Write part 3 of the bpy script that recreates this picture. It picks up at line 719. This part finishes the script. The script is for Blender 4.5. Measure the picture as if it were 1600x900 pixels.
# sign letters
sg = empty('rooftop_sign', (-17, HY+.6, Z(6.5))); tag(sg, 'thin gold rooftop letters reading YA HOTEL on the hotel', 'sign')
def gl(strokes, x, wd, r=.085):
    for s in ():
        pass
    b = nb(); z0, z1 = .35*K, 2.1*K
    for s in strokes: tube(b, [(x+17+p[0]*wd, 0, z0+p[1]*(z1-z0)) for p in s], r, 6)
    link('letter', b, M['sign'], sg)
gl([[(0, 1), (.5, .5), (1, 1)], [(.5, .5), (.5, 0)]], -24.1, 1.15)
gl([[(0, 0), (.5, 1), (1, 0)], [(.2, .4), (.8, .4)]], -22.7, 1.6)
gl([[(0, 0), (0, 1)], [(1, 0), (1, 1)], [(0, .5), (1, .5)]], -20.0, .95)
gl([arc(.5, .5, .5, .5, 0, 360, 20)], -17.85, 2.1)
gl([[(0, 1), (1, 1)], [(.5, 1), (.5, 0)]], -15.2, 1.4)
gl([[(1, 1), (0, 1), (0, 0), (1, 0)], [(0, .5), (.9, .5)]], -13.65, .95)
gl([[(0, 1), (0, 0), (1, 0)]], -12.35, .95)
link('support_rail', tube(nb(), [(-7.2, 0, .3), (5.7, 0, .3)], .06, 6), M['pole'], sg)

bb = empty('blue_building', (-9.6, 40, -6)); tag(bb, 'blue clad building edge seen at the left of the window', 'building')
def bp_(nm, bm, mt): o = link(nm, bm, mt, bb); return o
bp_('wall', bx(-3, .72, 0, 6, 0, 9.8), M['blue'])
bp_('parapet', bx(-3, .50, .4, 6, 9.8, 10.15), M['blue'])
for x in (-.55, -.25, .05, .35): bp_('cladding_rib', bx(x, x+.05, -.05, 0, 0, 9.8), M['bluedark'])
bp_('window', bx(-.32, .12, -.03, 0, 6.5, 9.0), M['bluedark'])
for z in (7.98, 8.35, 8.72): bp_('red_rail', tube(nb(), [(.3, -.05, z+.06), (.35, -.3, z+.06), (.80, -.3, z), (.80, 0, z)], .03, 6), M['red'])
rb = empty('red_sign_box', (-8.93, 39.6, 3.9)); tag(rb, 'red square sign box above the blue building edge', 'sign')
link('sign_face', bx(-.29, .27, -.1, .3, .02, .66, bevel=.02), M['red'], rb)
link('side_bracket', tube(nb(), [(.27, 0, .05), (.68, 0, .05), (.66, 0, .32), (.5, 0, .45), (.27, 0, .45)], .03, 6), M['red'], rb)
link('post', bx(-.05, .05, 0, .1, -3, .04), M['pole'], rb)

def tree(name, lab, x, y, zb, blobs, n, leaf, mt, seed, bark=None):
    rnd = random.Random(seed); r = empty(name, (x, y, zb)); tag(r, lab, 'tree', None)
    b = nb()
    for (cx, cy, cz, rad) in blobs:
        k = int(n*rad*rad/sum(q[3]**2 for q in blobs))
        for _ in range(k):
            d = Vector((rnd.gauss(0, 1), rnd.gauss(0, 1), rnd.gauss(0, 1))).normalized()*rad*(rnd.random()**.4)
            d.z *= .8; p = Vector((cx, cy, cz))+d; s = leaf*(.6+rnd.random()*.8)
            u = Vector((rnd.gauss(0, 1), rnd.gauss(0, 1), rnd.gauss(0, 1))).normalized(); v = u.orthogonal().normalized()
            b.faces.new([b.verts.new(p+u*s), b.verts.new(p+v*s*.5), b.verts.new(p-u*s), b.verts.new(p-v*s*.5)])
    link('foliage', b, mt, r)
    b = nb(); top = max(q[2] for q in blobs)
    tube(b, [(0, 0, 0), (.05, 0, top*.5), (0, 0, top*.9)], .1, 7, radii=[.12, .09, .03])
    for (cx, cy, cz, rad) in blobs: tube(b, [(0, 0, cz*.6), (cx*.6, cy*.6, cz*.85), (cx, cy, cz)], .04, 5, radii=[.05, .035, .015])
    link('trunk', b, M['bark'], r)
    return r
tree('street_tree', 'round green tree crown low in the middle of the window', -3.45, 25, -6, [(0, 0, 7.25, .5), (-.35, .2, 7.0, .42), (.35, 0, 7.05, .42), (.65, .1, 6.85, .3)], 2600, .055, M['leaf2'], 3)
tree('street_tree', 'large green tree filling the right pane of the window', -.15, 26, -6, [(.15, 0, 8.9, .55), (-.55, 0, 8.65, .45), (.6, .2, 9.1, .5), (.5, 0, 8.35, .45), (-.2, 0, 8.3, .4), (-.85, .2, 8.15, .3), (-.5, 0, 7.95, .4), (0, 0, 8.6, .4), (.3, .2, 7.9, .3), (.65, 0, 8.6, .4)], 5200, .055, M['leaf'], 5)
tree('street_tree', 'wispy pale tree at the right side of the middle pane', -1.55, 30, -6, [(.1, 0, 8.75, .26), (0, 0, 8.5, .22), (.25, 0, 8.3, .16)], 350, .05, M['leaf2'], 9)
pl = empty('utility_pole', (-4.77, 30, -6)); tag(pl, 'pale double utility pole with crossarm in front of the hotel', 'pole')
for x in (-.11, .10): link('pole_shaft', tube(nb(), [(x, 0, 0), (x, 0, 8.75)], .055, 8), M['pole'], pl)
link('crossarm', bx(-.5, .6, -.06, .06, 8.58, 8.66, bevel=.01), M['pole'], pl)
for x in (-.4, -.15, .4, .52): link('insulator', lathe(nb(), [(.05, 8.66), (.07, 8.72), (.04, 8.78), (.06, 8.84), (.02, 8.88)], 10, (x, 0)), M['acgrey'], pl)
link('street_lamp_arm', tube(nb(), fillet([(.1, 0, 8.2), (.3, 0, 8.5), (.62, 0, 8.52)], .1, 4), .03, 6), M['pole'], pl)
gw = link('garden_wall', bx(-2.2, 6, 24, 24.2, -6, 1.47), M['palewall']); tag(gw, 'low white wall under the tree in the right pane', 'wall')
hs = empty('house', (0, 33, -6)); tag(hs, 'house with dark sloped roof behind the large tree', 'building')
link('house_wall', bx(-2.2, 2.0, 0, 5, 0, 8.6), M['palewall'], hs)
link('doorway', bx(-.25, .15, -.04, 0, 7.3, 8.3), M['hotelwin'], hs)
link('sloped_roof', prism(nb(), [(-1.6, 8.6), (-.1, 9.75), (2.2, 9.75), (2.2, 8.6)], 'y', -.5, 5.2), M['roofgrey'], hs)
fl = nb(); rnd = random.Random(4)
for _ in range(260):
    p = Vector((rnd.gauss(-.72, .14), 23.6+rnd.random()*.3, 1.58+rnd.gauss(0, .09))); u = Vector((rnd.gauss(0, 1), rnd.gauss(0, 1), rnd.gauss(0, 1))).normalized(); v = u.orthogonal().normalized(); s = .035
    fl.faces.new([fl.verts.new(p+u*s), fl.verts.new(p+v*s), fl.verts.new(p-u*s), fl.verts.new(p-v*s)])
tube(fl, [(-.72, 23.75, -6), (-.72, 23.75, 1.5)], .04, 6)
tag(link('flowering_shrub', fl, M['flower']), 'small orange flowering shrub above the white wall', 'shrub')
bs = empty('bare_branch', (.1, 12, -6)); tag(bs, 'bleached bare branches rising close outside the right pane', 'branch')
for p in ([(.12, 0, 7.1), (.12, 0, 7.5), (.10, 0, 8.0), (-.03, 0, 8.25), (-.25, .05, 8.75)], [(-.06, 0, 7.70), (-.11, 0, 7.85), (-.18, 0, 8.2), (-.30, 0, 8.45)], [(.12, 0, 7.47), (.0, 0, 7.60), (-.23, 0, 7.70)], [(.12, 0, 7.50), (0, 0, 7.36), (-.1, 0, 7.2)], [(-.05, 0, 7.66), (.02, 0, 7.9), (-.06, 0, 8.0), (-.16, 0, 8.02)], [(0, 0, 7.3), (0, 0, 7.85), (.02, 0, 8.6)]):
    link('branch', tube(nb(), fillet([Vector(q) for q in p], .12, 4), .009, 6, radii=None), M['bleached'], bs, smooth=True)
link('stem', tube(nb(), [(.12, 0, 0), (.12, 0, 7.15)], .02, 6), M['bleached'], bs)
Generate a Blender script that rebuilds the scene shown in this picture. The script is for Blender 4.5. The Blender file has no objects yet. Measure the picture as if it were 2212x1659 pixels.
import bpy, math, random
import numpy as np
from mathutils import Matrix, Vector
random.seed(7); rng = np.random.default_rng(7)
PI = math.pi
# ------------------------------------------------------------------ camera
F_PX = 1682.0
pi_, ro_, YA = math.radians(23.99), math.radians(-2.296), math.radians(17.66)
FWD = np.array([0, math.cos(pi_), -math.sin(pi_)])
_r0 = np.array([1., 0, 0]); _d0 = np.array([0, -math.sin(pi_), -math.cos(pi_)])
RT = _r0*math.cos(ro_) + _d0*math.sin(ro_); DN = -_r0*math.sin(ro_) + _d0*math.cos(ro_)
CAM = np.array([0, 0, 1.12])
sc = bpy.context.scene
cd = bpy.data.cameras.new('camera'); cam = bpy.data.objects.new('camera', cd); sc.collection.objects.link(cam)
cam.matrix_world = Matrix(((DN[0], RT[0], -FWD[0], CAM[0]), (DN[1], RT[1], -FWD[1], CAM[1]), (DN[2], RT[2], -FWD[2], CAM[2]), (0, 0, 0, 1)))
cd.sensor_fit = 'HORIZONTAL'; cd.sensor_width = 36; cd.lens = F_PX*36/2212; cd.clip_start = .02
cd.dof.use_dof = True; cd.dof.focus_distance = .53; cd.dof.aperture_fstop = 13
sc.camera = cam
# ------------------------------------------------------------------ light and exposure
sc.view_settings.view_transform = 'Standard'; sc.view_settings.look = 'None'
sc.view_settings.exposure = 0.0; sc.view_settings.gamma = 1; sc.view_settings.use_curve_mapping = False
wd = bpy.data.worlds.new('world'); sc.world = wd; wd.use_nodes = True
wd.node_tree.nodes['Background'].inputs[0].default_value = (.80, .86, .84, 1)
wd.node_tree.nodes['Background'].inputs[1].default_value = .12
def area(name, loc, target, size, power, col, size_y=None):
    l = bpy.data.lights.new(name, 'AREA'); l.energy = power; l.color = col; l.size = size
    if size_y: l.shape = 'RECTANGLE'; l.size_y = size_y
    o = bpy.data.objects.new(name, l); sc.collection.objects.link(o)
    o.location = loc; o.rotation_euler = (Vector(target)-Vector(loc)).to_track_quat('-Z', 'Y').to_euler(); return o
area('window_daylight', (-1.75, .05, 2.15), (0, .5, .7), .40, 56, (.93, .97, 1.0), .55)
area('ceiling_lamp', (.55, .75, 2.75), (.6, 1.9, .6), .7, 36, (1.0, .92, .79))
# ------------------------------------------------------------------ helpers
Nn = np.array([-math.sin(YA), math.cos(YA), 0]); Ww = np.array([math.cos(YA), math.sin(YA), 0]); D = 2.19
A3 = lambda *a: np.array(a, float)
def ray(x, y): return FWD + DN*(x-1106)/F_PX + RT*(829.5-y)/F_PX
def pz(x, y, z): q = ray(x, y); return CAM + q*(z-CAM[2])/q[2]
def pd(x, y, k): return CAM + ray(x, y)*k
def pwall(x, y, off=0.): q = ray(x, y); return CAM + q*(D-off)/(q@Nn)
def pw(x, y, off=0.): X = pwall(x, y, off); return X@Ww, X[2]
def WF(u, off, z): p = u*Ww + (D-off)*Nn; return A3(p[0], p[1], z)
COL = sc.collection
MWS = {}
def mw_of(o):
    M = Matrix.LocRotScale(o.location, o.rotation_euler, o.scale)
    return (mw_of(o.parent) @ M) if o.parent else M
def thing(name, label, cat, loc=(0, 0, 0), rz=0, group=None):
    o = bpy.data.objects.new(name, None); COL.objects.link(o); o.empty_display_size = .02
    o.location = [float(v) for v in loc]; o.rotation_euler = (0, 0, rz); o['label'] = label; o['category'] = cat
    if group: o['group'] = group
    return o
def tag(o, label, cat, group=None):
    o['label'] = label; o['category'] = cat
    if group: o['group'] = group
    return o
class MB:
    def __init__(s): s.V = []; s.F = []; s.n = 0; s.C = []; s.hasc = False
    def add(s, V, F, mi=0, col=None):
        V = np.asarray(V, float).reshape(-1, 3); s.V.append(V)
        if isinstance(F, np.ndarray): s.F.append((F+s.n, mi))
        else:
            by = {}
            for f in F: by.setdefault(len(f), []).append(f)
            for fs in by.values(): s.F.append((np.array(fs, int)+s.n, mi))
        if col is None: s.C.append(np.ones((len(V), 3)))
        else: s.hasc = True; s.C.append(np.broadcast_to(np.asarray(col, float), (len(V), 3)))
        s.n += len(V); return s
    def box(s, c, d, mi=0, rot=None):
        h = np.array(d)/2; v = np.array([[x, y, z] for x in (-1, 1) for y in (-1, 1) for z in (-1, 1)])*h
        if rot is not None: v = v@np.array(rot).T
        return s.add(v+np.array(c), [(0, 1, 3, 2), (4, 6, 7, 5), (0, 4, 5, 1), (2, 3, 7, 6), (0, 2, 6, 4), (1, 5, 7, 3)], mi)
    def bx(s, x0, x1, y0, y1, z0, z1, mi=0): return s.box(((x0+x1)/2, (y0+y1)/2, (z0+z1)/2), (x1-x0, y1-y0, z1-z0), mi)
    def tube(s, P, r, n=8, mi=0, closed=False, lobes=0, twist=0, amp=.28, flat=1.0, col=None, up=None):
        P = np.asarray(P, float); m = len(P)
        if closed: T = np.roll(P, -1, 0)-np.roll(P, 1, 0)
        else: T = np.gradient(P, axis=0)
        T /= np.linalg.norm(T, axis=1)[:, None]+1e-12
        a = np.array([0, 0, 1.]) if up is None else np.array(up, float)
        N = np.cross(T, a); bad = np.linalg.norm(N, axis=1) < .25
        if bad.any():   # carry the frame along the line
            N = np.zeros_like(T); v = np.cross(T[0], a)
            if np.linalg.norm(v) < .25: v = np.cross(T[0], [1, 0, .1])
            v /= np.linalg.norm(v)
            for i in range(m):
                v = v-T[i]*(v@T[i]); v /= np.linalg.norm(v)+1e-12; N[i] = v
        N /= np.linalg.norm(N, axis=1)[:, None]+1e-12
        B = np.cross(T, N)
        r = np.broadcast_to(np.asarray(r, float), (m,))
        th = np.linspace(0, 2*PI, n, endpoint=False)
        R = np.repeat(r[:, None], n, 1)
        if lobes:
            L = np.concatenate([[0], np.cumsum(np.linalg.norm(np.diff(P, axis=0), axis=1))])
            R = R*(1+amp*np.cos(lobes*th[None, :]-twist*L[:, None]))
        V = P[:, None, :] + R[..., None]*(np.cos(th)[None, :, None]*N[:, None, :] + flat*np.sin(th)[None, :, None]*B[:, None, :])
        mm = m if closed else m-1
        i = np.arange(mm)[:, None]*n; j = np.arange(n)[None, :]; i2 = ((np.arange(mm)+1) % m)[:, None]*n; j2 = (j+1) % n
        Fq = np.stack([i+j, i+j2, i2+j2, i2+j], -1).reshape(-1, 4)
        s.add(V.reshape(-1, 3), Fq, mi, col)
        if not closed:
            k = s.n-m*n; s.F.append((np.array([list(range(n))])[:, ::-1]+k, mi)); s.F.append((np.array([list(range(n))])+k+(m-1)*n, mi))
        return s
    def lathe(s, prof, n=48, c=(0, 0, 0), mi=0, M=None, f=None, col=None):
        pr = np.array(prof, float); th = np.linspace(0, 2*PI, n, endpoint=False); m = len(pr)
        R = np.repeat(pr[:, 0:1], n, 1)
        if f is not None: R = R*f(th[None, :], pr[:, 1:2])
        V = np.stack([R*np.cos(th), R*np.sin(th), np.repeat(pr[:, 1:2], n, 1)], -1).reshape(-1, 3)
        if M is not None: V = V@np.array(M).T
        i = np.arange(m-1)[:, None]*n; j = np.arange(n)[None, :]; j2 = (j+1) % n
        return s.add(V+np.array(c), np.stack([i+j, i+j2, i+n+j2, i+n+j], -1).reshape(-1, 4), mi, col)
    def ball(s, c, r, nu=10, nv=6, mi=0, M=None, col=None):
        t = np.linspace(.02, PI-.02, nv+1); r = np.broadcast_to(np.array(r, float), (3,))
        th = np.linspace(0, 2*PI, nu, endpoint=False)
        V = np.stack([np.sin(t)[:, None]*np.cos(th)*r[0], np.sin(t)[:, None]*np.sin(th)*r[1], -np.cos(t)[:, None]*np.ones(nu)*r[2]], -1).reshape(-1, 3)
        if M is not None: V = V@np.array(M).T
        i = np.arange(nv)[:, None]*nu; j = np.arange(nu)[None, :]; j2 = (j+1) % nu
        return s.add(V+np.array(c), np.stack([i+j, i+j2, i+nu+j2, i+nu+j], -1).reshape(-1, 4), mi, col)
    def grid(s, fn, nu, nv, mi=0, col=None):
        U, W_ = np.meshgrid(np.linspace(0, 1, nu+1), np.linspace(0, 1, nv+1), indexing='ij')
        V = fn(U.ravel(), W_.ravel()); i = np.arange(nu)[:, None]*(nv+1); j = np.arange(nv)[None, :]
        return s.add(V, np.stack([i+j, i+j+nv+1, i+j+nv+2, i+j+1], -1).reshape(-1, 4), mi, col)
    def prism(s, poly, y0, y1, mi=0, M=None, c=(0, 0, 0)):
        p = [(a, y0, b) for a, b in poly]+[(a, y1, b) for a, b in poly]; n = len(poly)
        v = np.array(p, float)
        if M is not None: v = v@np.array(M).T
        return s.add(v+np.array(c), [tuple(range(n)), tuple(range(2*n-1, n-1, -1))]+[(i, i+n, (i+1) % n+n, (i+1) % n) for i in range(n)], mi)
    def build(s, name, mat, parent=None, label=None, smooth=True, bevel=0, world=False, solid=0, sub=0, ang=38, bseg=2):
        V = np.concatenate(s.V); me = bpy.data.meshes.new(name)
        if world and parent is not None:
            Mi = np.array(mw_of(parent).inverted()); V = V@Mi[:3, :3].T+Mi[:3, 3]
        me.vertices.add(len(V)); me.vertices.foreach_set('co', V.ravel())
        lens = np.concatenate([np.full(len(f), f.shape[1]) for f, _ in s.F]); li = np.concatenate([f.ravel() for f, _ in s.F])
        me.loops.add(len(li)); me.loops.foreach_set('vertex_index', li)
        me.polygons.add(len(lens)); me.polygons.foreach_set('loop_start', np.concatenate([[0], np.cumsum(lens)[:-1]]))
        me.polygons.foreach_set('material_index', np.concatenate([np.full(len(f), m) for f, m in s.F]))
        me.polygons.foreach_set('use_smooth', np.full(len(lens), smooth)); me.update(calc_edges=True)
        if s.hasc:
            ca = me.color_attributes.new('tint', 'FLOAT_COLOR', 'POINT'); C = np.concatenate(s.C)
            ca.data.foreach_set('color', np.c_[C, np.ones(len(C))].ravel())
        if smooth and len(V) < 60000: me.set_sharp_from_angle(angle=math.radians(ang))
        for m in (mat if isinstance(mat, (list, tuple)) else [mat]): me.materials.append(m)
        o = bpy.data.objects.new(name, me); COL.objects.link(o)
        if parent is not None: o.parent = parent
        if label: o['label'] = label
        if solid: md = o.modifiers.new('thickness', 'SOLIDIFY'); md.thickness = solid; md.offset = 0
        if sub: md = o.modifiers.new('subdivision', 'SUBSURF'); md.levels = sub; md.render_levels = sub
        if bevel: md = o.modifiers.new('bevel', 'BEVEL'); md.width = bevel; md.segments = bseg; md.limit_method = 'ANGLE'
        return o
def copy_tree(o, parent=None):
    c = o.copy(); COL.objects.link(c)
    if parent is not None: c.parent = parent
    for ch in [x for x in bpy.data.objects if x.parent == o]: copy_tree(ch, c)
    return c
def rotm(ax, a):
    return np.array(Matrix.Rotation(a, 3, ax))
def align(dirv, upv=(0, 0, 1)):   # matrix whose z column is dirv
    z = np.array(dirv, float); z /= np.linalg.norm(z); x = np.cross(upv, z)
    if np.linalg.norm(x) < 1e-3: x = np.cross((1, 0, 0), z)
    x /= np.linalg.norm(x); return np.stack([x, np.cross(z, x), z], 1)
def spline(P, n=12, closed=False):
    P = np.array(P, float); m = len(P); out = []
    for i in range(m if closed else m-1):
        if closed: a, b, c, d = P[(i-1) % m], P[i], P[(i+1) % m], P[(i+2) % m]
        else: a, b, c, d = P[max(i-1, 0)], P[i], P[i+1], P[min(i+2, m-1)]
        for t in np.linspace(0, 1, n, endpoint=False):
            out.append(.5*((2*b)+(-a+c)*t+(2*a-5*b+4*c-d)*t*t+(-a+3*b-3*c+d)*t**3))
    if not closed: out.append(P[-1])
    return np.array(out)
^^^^
## WHAT YOU ARE ASKED TO DO
Repeat the entries above exactly, beginning at their first line and ending with the line that contains "6), M['pole'], sg)", with nothing added.

## SOLUTION TO THE PROBLEM
Write part 3 of the bpy script that recreates this picture. It picks up at line 719. This part finishes the script. The script is for Blender 4.5. Measure the picture as if it were 1600x900 pixels.
# sign letters
sg = empty('rooftop_sign', (-17, HY+.6, Z(6.5))); tag(sg, 'thin gold rooftop letters reading YA HOTEL on the hotel', 'sign')
def gl(strokes, x, wd, r=.085):
    for s in ():
        pass
    b = nb(); z0, z1 = .35*K, 2.1*K
    for s in strokes: tube(b, [(x+17+p[0]*wd, 0, z0+p[1]*(z1-z0)) for p in s], r, 6)
    link('letter', b, M['sign'], sg)
gl([[(0, 1), (.5, .5), (1, 1)], [(.5, .5), (.5, 0)]], -24.1, 1.15)
gl([[(0, 0), (.5, 1), (1, 0)], [(.2, .4), (.8, .4)]], -22.7, 1.6)
gl([[(0, 0), (0, 1)], [(1, 0), (1, 1)], [(0, .5), (1, .5)]], -20.0, .95)
gl([arc(.5, .5, .5, .5, 0, 360, 20)], -17.85, 2.1)
gl([[(0, 1), (1, 1)], [(.5, 1), (.5, 0)]], -15.2, 1.4)
gl([[(1, 1), (0, 1), (0, 0), (1, 0)], [(0, .5), (.9, .5)]], -13.65, .95)
gl([[(0, 1), (0, 0), (1, 0)]], -12.35, .95)
link('support_rail', tube(nb(), [(-7.2, 0, .3), (5.7, 0, .3)], .06, 6), M['pole'], sg)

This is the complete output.